**What to work on**: Write out the entire listing below exactly, with the pictures left out.

**Information provided**:
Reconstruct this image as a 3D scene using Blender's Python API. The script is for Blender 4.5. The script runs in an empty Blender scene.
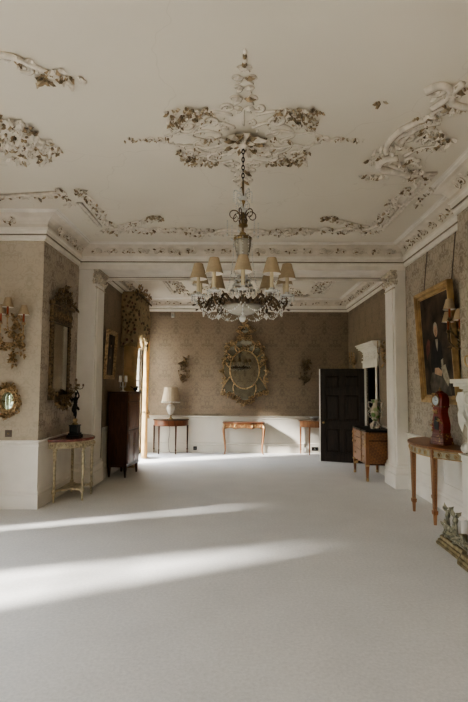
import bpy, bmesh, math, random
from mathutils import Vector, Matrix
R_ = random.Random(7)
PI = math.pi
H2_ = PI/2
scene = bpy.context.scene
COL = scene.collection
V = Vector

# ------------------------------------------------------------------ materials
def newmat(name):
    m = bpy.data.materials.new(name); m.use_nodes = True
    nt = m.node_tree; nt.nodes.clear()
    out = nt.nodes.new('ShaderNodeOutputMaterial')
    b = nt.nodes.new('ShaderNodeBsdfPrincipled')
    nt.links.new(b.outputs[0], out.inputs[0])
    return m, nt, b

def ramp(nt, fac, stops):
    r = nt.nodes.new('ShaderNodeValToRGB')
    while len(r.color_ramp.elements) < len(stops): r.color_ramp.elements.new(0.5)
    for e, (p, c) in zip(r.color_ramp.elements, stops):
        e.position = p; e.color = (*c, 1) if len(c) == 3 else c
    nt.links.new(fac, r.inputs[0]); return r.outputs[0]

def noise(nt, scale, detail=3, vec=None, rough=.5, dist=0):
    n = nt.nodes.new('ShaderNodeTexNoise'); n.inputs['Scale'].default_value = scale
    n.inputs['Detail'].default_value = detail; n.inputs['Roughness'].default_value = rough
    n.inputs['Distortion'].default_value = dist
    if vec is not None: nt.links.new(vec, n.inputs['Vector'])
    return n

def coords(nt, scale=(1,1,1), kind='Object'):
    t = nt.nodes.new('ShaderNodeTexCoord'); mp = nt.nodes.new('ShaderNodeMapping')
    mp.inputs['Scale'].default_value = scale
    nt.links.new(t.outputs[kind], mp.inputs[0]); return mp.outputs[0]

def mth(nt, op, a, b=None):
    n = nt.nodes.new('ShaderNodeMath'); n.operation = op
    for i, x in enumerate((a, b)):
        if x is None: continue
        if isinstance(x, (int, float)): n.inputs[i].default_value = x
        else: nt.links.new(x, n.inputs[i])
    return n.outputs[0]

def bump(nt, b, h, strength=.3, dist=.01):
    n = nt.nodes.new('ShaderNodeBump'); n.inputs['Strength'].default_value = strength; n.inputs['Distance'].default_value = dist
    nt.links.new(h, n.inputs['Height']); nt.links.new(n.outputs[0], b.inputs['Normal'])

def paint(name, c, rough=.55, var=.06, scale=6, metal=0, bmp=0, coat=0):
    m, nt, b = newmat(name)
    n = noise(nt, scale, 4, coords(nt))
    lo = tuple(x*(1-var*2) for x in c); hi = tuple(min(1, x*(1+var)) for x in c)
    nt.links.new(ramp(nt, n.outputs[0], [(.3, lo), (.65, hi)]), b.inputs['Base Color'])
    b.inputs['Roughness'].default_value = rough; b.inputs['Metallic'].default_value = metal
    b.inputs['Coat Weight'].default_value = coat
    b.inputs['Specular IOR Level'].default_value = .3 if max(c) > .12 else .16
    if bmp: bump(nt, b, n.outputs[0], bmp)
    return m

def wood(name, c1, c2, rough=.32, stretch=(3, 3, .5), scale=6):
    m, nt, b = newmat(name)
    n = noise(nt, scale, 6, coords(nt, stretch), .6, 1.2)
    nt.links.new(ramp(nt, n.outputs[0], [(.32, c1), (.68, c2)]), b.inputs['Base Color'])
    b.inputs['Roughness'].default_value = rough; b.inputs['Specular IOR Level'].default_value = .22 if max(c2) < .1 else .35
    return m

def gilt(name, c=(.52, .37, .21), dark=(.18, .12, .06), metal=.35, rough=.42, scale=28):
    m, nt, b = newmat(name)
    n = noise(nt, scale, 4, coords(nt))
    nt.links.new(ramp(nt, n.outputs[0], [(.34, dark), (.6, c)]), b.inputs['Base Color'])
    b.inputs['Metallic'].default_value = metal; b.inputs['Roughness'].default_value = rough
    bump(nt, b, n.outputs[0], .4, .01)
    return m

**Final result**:
Reconstruct this image as a 3D scene using Blender's Python API. The script is for Blender 4.5. The script runs in an empty Blender scene.
import bpy, bmesh, math, random
from mathutils import Vector, Matrix
R_ = random.Random(7)
PI = math.pi
H2_ = PI/2
scene = bpy.context.scene
COL = scene.collection
V = Vector

# ------------------------------------------------------------------ materials
def newmat(name):
    m = bpy.data.materials.new(name); m.use_nodes = True
    nt = m.node_tree; nt.nodes.clear()
    out = nt.nodes.new('ShaderNodeOutputMaterial')
    b = nt.nodes.new('ShaderNodeBsdfPrincipled')
    nt.links.new(b.outputs[0], out.inputs[0])
    return m, nt, b

def ramp(nt, fac, stops):
    r = nt.nodes.new('ShaderNodeValToRGB')
    while len(r.color_ramp.elements) < len(stops): r.color_ramp.elements.new(0.5)
    for e, (p, c) in zip(r.color_ramp.elements, stops):
        e.position = p; e.color = (*c, 1) if len(c) == 3 else c
    nt.links.new(fac, r.inputs[0]); return r.outputs[0]

def noise(nt, scale, detail=3, vec=None, rough=.5, dist=0):
    n = nt.nodes.new('ShaderNodeTexNoise'); n.inputs['Scale'].default_value = scale
    n.inputs['Detail'].default_value = detail; n.inputs['Roughness'].default_value = rough
    n.inputs['Distortion'].default_value = dist
    if vec is not None: nt.links.new(vec, n.inputs['Vector'])
    return n

def coords(nt, scale=(1,1,1), kind='Object'):
    t = nt.nodes.new('ShaderNodeTexCoord'); mp = nt.nodes.new('ShaderNodeMapping')
    mp.inputs['Scale'].default_value = scale
    nt.links.new(t.outputs[kind], mp.inputs[0]); return mp.outputs[0]

def mth(nt, op, a, b=None):
    n = nt.nodes.new('ShaderNodeMath'); n.operation = op
    for i, x in enumerate((a, b)):
        if x is None: continue
        if isinstance(x, (int, float)): n.inputs[i].default_value = x
        else: nt.links.new(x, n.inputs[i])
    return n.outputs[0]

def bump(nt, b, h, strength=.3, dist=.01):
    n = nt.nodes.new('ShaderNodeBump'); n.inputs['Strength'].default_value = strength; n.inputs['Distance'].default_value = dist
    nt.links.new(h, n.inputs['Height']); nt.links.new(n.outputs[0], b.inputs['Normal'])

def paint(name, c, rough=.55, var=.06, scale=6, metal=0, bmp=0, coat=0):
    m, nt, b = newmat(name)
    n = noise(nt, scale, 4, coords(nt))
    lo = tuple(x*(1-var*2) for x in c); hi = tuple(min(1, x*(1+var)) for x in c)
    nt.links.new(ramp(nt, n.outputs[0], [(.3, lo), (.65, hi)]), b.inputs['Base Color'])
    b.inputs['Roughness'].default_value = rough; b.inputs['Metallic'].default_value = metal
    b.inputs['Coat Weight'].default_value = coat
    b.inputs['Specular IOR Level'].default_value = .3 if max(c) > .12 else .16
    if bmp: bump(nt, b, n.outputs[0], bmp)
    return m

def wood(name, c1, c2, rough=.32, stretch=(3, 3, .5), scale=6):
    m, nt, b = newmat(name)
    n = noise(nt, scale, 6, coords(nt, stretch), .6, 1.2)
    nt.links.new(ramp(nt, n.outputs[0], [(.32, c1), (.68, c2)]), b.inputs['Base Color'])
    b.inputs['Roughness'].default_value = rough; b.inputs['Specular IOR Level'].default_value = .22 if max(c2) < .1 else .35
    return m

def gilt(name, c=(.52, .37, .21), dark=(.18, .12, .06), metal=.35, rough=.42, scale=28):
    m, nt, b = newmat(name)
    n = noise(nt, scale, 4, coords(nt))
    nt.links.new(ramp(nt, n.outputs[0], [(.34, dark), (.6, c)]), b.inputs['Base Color'])
    b.inputs['Metallic'].default_value = metal; b.inputs['Roughness'].default_value = rough
    bump(nt, b, n.outputs[0], .4, .01)
    return m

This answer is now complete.